Problem details -> Please output exactly the lines of the material from the first through the line containing "G.add(*loft(rings, 36, 4))", and nothing more.

Data extract ->
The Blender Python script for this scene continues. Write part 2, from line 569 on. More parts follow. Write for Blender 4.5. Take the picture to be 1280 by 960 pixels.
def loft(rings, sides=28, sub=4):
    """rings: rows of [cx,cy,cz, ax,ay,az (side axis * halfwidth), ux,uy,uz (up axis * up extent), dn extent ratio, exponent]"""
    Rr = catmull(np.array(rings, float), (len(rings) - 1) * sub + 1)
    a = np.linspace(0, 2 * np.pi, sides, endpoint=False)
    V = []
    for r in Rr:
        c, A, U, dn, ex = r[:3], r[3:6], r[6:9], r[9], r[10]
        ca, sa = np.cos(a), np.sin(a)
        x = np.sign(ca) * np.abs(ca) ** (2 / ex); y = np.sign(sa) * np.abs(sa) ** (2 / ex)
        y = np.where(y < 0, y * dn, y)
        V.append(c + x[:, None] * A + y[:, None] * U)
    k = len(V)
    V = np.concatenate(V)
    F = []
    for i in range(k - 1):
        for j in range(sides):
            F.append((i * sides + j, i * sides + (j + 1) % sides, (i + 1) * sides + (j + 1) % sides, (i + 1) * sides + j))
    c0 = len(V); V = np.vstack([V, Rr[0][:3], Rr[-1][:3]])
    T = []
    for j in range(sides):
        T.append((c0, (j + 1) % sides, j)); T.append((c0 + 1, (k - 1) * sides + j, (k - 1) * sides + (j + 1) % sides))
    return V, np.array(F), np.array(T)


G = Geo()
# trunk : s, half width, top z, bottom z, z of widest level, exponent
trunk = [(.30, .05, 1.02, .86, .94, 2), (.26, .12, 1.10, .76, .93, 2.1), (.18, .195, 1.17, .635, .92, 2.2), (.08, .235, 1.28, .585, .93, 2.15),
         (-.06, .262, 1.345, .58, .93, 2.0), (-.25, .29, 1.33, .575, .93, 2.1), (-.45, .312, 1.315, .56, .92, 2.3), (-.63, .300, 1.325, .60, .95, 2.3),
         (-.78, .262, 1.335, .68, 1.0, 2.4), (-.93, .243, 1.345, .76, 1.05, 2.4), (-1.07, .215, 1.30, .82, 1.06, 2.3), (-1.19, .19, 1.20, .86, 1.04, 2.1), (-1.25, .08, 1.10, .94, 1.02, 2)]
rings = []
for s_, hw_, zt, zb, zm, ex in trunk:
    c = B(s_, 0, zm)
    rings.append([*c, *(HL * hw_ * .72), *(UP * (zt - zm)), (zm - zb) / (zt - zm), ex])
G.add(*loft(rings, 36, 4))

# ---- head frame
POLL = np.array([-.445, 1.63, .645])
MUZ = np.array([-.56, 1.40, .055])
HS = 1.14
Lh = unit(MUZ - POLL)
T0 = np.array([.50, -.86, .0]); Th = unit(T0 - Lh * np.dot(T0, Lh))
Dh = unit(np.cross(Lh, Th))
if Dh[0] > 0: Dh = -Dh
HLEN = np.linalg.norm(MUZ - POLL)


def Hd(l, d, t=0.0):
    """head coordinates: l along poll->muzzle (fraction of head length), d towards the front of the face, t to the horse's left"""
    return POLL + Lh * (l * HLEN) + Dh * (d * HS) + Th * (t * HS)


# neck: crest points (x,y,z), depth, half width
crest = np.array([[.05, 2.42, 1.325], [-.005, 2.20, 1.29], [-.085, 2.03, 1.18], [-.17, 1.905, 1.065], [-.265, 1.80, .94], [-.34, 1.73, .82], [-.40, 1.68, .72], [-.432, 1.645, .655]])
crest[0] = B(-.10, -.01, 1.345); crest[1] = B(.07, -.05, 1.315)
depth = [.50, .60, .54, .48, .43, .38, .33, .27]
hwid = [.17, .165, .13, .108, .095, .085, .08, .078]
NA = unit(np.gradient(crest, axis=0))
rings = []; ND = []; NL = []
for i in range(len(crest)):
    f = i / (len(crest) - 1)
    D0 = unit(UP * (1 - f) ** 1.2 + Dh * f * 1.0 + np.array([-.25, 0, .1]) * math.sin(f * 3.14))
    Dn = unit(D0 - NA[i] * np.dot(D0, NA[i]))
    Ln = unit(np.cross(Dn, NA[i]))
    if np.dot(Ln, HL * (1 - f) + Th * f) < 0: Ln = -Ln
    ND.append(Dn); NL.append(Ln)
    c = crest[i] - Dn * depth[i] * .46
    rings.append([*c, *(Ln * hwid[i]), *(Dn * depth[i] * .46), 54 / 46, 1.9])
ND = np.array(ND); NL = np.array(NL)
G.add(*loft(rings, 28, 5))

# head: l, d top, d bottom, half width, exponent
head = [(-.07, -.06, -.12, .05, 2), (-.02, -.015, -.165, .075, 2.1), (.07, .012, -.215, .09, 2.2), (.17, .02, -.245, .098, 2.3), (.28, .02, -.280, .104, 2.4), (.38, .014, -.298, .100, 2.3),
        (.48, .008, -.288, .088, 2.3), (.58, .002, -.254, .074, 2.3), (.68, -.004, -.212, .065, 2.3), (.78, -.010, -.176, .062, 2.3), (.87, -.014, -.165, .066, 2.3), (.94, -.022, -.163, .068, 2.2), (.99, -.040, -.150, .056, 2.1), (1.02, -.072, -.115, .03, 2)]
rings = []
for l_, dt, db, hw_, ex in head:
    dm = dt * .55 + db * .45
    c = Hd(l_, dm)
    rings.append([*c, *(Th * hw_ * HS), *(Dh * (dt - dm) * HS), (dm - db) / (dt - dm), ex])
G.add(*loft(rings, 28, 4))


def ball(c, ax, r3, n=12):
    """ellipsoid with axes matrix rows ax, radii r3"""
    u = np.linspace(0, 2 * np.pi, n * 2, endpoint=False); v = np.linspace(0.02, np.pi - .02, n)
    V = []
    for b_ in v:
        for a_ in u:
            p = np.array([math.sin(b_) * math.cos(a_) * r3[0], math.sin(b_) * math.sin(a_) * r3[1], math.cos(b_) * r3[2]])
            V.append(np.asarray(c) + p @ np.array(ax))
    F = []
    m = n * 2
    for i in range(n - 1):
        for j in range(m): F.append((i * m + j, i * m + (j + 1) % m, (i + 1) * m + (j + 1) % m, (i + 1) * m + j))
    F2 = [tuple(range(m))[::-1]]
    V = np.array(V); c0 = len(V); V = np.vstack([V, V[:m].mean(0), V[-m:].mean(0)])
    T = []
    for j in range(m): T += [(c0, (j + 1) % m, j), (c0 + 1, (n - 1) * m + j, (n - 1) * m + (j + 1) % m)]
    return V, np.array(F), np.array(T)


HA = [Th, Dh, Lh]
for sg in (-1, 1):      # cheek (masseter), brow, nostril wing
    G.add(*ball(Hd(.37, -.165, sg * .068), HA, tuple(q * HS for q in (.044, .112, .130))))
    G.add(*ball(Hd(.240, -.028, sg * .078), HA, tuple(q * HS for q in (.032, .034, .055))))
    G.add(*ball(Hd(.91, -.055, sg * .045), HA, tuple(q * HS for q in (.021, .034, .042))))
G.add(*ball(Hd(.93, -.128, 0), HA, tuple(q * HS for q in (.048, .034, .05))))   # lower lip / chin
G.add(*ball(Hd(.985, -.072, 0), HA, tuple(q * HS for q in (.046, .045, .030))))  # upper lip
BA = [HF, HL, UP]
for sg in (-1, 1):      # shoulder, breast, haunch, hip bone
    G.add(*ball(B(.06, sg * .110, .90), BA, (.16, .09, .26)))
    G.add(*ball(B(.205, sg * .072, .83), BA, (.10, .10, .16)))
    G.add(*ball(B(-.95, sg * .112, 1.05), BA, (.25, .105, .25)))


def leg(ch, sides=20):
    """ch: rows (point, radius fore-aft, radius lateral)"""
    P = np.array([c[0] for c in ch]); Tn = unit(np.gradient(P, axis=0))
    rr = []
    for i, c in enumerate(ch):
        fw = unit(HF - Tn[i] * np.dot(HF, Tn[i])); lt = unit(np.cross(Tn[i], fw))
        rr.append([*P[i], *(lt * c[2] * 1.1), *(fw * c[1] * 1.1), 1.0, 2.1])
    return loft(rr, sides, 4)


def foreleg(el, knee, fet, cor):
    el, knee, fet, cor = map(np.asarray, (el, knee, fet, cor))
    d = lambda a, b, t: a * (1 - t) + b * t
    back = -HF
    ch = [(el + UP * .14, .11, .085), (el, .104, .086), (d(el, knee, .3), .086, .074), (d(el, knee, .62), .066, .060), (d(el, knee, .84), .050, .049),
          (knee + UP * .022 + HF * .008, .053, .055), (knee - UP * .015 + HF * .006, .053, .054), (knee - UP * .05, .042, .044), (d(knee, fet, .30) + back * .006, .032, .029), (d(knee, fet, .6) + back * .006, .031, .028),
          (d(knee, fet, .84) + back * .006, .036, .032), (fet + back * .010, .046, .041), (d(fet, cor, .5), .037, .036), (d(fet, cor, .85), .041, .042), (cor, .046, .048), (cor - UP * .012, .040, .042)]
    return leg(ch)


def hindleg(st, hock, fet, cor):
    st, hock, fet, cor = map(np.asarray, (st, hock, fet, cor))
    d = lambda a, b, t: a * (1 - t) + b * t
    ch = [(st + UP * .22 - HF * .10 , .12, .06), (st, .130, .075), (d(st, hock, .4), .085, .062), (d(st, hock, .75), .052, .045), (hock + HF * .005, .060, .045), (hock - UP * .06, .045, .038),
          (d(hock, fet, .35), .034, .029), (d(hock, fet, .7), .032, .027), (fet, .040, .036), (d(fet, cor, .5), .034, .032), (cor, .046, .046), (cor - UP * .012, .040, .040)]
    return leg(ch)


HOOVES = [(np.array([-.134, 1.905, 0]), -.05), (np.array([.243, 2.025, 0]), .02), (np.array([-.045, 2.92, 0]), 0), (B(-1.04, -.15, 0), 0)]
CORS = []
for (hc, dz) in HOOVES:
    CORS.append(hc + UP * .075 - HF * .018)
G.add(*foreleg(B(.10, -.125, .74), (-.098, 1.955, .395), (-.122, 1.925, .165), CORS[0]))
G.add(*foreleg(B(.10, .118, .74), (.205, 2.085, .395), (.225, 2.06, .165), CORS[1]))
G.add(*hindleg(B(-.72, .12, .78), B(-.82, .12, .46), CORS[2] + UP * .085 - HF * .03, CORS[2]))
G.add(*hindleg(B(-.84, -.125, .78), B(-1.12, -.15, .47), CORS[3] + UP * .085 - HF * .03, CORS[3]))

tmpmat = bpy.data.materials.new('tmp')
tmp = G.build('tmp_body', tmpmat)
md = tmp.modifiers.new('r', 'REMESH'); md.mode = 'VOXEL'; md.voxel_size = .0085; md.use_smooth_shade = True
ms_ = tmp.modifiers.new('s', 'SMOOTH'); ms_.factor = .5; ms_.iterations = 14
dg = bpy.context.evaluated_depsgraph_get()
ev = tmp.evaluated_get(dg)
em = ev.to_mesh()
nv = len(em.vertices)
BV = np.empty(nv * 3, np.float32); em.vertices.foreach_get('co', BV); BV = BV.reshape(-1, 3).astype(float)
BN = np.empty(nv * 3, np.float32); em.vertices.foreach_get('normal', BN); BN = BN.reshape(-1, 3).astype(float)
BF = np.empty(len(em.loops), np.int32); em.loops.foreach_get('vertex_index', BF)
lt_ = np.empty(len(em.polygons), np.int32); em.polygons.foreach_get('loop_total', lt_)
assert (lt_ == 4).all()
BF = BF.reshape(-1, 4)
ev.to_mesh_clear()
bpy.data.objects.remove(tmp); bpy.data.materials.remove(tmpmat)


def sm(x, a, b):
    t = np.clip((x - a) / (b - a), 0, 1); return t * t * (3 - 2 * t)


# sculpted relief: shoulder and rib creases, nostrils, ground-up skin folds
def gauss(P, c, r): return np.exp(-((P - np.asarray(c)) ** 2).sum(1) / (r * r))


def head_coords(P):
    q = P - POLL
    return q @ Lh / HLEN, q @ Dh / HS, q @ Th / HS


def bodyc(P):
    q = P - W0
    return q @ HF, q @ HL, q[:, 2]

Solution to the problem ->
The Blender Python script for this scene continues. Write part 2, from line 569 on. More parts follow. Write for Blender 4.5. Take the picture to be 1280 by 960 pixels.
def loft(rings, sides=28, sub=4):
    """rings: rows of [cx,cy,cz, ax,ay,az (side axis * halfwidth), ux,uy,uz (up axis * up extent), dn extent ratio, exponent]"""
    Rr = catmull(np.array(rings, float), (len(rings) - 1) * sub + 1)
    a = np.linspace(0, 2 * np.pi, sides, endpoint=False)
    V = []
    for r in Rr:
        c, A, U, dn, ex = r[:3], r[3:6], r[6:9], r[9], r[10]
        ca, sa = np.cos(a), np.sin(a)
        x = np.sign(ca) * np.abs(ca) ** (2 / ex); y = np.sign(sa) * np.abs(sa) ** (2 / ex)
        y = np.where(y < 0, y * dn, y)
        V.append(c + x[:, None] * A + y[:, None] * U)
    k = len(V)
    V = np.concatenate(V)
    F = []
    for i in range(k - 1):
        for j in range(sides):
            F.append((i * sides + j, i * sides + (j + 1) % sides, (i + 1) * sides + (j + 1) % sides, (i + 1) * sides + j))
    c0 = len(V); V = np.vstack([V, Rr[0][:3], Rr[-1][:3]])
    T = []
    for j in range(sides):
        T.append((c0, (j + 1) % sides, j)); T.append((c0 + 1, (k - 1) * sides + j, (k - 1) * sides + (j + 1) % sides))
    return V, np.array(F), np.array(T)


G = Geo()
# trunk : s, half width, top z, bottom z, z of widest level, exponent
trunk = [(.30, .05, 1.02, .86, .94, 2), (.26, .12, 1.10, .76, .93, 2.1), (.18, .195, 1.17, .635, .92, 2.2), (.08, .235, 1.28, .585, .93, 2.15),
         (-.06, .262, 1.345, .58, .93, 2.0), (-.25, .29, 1.33, .575, .93, 2.1), (-.45, .312, 1.315, .56, .92, 2.3), (-.63, .300, 1.325, .60, .95, 2.3),
         (-.78, .262, 1.335, .68, 1.0, 2.4), (-.93, .243, 1.345, .76, 1.05, 2.4), (-1.07, .215, 1.30, .82, 1.06, 2.3), (-1.19, .19, 1.20, .86, 1.04, 2.1), (-1.25, .08, 1.10, .94, 1.02, 2)]
rings = []
for s_, hw_, zt, zb, zm, ex in trunk:
    c = B(s_, 0, zm)
    rings.append([*c, *(HL * hw_ * .72), *(UP * (zt - zm)), (zm - zb) / (zt - zm), ex])
G.add(*loft(rings, 36, 4))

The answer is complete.